Herman Dooyeweerd has been more helpful to me in regards to creativity than anyone else I have read. Daniel Lanois too.
Cheers,
C
I think creator intention has to be considered in some manner.
If, as Bach said “The aim and final end of all music should be none other than the glory of God and the refreshment of the soul.” what do we make of soundscapes created with idolatrous intent and purpose?
If you can name a song that has the intention you mentioned, I will guess that there are yet elements in it that glorify God and can refresh the soul, because it was made by a someone created in His image. No matter how distorted we may be become, we can never erase the Imago Dei. Every person must use the materials God provides.

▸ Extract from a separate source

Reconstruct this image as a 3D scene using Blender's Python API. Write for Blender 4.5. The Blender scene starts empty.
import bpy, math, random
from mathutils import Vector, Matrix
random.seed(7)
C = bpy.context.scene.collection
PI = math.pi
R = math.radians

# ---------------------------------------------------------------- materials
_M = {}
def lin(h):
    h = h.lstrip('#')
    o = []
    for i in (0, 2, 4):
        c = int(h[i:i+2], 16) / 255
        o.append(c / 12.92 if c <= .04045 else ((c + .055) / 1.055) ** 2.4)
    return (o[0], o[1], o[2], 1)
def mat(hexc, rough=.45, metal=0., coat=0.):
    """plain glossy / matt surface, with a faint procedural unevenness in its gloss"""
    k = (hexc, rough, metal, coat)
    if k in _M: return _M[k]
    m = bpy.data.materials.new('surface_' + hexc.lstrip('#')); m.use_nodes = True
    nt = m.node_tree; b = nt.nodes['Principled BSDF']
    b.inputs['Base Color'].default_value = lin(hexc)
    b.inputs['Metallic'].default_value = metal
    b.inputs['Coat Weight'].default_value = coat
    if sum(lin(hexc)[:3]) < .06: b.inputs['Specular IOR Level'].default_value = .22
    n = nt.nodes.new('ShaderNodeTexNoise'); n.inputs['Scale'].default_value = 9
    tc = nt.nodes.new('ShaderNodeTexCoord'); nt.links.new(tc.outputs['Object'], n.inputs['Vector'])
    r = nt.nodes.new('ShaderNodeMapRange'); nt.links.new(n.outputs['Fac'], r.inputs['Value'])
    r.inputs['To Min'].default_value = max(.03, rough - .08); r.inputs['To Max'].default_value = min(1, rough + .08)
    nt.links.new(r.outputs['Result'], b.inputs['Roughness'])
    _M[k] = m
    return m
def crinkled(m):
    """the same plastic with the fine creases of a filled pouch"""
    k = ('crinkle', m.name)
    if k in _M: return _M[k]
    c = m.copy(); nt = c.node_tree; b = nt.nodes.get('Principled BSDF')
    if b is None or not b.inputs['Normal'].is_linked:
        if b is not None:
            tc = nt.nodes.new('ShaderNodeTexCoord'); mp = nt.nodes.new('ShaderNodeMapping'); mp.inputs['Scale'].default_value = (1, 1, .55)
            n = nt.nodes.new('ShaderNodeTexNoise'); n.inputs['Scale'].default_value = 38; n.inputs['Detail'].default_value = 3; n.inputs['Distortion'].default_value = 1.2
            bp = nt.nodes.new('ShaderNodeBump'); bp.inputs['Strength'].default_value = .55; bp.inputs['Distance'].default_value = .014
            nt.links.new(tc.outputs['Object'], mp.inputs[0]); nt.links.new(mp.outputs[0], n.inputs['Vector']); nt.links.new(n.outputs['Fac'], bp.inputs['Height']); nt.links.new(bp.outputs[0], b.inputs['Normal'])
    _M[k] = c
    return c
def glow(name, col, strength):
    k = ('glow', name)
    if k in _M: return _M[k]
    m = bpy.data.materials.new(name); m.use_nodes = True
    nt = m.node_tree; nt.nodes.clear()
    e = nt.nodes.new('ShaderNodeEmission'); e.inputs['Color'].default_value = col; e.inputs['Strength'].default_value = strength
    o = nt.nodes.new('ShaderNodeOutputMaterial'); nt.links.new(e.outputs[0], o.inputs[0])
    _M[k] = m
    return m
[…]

Besides, supposedly the music that is made for Becky is made with the intent mentioned by Bach, but the better part of it stinks. So, are we supposed to accept it because of the intent? That reasoning is why the church has become irrelevant to many people. Actual qualitative judgments have been replaced with subjective assessments.
Yes.
One of the reasons I liked the essay by Gungor was the way in which he pointed out some of that in a manner which demonstrated his affection for creativity didn’t outweigh his love for people for whom Jesus has given His life.
I suppose an affection for anything that trumps love for the saints is a bad thing. But, giving honour to whom honour is due means making distinctions between those who have it and those who don’t. Some may feel like they deserve it, but that doesn’t make the ones who don’t give it truly unloving. They are just doing what God commands.